Cybersquatting

Cybersquatting

Cybersquatting (also known as domain squatting) is registering, trafficking in, or using a domain name with bad faith intent to profit from the goodwill of a trademark belonging to someone else. Some cybersquatter offer to sell the domain to the person or company who owns a trademark at an inflated price.

Some put up derogatory remarks about the person or company the domain is meant to represent to encourage the subject to buy the domain from them. Others post paid links via Google and other advertising networks. The term is derived from ‘squatting,’ which is the act of occupying an abandoned or unoccupied space or building that the squatter does not own, rent or otherwise have permission to use.

Cybersquatters sometimes register variants of popular trademarked names, a practice known as typosquatting. Internet domain name registrations are for a fixed period of time. If the owner of a domain name doesn’t re-register the name with an internet registrar prior to the domain’s expiration date, then the domain name can be purchased by anybody else after it expires. A cybersquatter may use automated software tools to register the lapsed name the instant it is lapsed.
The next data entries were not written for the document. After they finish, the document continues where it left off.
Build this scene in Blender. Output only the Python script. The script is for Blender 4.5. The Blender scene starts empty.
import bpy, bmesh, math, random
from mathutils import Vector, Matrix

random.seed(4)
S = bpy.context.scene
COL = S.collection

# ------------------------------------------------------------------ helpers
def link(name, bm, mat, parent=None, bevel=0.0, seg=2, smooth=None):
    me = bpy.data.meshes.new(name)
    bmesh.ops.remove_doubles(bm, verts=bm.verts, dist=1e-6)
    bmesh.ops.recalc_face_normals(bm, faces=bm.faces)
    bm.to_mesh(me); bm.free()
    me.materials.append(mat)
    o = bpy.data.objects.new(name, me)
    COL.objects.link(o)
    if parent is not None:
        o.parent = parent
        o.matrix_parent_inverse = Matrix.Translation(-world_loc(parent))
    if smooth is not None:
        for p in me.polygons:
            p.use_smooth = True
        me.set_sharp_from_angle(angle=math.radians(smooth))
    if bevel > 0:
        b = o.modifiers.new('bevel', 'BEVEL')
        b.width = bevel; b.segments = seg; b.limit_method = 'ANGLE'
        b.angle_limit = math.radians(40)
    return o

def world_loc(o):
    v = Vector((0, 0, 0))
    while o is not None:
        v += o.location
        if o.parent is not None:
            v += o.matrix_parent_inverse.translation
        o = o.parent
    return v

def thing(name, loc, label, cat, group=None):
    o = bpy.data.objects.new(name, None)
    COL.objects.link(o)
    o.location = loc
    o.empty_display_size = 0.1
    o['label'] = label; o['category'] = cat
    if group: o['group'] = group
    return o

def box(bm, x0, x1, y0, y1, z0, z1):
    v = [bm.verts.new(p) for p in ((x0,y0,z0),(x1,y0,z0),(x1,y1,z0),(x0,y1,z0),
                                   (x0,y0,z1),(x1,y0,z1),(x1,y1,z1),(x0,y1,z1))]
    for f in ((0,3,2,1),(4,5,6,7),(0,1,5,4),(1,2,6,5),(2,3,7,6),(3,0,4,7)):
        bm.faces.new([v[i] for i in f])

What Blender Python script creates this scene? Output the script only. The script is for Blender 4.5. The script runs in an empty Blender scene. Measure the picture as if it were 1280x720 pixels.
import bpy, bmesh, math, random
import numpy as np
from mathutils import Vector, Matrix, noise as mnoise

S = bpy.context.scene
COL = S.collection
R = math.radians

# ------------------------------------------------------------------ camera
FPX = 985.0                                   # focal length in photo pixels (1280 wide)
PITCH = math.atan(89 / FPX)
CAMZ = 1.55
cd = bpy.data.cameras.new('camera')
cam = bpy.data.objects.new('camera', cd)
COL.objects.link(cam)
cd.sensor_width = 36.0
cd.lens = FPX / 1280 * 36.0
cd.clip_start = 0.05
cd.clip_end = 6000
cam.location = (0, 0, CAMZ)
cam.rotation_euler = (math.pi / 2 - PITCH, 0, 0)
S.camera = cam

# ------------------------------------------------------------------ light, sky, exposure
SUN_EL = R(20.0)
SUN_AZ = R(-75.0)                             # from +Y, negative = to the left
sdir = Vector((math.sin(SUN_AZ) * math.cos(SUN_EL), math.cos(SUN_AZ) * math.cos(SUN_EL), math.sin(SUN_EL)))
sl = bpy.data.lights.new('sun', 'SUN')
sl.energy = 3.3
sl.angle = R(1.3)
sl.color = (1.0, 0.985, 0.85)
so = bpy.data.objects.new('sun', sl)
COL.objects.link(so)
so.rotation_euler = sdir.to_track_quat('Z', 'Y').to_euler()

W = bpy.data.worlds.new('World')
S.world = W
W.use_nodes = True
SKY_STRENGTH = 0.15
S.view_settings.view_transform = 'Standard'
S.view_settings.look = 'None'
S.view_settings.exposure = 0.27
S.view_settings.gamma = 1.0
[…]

This strategy is one of a family of identity theft schemes including renewal snatching, extension exaggeration and alert angling.

Yet another approach is ‘namejacking,’ purchasing an individual’s name as a domain name to capitalize on any searches done for that name. As the name-jacked domains are set up using non-trademarked names and they have a purpose other than selling the domain name back to an individual, they circumvent the Anti-cybersquatting Consumer Protection Act. There have been several instances of companies, individuals or governments trying to take generic domain names away from their owners by making false claims of trademark violation. This practice is called ‘reverse domain hijacking.’